# REQUIRED TASK
Print verbatim the opening line of the material and every subsequent line through the one containing "COL = S.collection".

# MATERIAL PROVIDED
┏━━

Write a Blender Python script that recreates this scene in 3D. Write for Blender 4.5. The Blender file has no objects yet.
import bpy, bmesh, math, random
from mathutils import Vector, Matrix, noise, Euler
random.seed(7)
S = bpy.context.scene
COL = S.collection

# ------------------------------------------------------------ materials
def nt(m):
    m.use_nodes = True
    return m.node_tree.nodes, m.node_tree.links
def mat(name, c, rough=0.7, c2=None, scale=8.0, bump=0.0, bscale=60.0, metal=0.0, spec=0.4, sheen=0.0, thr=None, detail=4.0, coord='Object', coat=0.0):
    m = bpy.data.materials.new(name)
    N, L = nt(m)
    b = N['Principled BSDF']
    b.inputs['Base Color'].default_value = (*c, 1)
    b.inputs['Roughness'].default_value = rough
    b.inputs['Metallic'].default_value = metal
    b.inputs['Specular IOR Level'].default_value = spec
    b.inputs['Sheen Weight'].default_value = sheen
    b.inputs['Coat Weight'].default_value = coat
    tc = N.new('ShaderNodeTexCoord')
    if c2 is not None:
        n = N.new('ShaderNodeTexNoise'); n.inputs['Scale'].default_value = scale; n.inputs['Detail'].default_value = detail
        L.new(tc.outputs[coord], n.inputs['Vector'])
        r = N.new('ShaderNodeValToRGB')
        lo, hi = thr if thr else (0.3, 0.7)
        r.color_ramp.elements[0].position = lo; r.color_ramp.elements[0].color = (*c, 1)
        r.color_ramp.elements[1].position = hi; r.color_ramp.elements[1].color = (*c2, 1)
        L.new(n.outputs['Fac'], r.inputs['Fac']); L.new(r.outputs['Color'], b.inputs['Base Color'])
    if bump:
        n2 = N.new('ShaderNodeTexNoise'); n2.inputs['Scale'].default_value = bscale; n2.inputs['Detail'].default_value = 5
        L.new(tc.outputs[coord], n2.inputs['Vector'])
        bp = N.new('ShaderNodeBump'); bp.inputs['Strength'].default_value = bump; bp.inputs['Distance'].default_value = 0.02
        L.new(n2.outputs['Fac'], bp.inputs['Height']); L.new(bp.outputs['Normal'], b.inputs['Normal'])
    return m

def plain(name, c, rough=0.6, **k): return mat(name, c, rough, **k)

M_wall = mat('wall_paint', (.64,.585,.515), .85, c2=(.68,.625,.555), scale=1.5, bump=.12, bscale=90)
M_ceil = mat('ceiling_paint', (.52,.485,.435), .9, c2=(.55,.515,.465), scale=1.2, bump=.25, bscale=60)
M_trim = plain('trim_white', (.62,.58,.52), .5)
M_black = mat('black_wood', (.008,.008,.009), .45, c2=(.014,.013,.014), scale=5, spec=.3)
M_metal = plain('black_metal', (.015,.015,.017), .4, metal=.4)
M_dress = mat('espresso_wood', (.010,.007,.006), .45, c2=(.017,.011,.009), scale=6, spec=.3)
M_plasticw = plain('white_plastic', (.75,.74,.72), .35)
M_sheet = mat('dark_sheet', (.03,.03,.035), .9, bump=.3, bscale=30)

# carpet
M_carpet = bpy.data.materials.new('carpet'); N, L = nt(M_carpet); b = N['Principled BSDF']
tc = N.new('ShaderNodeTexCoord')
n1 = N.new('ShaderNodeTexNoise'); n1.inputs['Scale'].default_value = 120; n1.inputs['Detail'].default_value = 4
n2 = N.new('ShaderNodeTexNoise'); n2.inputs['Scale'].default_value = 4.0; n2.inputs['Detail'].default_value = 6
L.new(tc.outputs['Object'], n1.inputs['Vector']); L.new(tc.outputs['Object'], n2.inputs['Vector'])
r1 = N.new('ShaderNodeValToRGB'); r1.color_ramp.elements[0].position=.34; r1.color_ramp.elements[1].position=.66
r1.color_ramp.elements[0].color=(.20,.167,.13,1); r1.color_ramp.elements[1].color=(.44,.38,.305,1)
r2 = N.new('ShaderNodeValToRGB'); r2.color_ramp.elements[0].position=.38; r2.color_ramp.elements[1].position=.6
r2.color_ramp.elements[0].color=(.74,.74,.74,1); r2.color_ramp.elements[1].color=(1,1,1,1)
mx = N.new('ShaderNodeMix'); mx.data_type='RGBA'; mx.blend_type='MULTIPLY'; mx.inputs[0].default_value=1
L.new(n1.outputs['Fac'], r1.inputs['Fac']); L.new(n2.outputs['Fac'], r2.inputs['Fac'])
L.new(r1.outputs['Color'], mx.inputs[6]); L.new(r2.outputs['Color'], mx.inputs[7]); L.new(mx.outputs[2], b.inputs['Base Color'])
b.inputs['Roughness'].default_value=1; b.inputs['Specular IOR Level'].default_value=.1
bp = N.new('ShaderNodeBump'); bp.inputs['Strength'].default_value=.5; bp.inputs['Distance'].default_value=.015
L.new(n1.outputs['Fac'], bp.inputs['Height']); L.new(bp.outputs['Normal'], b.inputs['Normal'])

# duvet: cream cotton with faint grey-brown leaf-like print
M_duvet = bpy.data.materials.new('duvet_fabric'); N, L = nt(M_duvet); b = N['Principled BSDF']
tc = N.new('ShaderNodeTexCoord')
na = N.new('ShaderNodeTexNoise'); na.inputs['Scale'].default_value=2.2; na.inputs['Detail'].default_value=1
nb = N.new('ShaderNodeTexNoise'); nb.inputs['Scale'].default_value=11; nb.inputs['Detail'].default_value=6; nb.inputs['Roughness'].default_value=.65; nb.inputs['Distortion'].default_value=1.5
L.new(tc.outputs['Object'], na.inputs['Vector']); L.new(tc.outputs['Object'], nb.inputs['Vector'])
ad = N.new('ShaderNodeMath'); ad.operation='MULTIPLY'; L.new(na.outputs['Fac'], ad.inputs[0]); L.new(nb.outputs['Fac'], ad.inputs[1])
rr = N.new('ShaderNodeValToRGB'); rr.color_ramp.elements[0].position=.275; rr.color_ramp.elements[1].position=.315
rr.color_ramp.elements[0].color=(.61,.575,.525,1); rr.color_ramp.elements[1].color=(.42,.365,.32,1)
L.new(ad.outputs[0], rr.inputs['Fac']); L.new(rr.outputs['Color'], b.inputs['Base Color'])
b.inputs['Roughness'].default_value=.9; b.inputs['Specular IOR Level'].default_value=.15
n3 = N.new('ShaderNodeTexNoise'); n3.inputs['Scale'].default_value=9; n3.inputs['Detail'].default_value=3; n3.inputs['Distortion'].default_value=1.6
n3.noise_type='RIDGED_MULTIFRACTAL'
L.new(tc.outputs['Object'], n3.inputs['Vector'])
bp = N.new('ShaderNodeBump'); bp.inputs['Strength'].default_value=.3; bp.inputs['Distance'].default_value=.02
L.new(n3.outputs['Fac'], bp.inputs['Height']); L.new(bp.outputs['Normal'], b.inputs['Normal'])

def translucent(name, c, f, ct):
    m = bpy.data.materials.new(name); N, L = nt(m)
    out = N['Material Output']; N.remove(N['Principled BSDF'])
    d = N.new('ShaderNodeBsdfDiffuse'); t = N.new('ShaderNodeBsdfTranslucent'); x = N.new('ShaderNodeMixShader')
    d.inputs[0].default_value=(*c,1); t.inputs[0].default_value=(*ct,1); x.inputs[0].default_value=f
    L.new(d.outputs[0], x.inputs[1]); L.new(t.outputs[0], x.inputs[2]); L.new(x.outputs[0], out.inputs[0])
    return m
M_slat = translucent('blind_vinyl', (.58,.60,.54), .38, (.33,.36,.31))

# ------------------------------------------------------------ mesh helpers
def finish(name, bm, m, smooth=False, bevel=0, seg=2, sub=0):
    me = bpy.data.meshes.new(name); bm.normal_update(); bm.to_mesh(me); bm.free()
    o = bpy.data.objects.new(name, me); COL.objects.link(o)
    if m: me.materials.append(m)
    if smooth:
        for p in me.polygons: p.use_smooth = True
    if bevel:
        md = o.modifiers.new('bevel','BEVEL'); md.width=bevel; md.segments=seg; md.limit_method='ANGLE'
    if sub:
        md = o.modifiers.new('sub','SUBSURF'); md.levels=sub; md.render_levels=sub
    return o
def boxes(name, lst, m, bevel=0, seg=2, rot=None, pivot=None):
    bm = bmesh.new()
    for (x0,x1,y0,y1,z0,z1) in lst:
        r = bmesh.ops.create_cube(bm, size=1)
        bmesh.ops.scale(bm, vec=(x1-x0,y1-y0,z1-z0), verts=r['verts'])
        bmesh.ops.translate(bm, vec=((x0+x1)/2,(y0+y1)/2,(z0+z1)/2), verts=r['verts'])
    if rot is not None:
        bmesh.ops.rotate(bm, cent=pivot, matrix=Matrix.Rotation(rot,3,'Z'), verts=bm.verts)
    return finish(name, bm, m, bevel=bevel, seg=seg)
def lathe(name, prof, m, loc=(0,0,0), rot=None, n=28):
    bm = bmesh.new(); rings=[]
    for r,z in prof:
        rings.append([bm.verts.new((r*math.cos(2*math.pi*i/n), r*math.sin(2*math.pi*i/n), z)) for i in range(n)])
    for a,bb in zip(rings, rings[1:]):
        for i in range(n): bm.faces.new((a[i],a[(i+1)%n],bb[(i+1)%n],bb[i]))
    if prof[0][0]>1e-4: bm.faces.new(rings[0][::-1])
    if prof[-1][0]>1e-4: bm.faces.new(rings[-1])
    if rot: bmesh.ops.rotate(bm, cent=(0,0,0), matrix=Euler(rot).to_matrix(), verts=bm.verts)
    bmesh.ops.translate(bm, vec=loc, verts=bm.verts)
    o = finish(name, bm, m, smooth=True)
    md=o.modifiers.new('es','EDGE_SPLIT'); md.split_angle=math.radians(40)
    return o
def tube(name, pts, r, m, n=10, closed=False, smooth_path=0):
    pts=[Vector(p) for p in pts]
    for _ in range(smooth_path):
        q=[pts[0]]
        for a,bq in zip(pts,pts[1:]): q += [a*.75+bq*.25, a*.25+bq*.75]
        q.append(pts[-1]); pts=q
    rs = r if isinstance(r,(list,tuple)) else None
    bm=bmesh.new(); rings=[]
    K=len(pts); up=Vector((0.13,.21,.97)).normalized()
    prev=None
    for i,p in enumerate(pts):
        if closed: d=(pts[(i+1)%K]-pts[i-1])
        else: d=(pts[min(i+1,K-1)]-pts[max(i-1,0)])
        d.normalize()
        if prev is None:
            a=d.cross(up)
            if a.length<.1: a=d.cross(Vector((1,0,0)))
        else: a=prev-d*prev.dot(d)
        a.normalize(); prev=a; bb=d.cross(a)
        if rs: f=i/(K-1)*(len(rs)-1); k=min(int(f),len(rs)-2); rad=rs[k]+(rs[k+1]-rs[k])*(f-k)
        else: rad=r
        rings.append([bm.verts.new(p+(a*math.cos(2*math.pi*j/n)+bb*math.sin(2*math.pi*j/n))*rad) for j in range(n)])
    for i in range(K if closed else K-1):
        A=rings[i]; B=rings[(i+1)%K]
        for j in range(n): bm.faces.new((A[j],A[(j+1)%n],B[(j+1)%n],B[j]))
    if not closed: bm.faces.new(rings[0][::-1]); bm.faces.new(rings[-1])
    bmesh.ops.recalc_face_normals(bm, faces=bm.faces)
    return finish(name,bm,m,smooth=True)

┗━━

# WRITTEN RESPONSE
Write a Blender Python script that recreates this scene in 3D. Write for Blender 4.5. The Blender file has no objects yet.
import bpy, bmesh, math, random
from mathutils import Vector, Matrix, noise, Euler
random.seed(7)
S = bpy.context.scene
COL = S.collection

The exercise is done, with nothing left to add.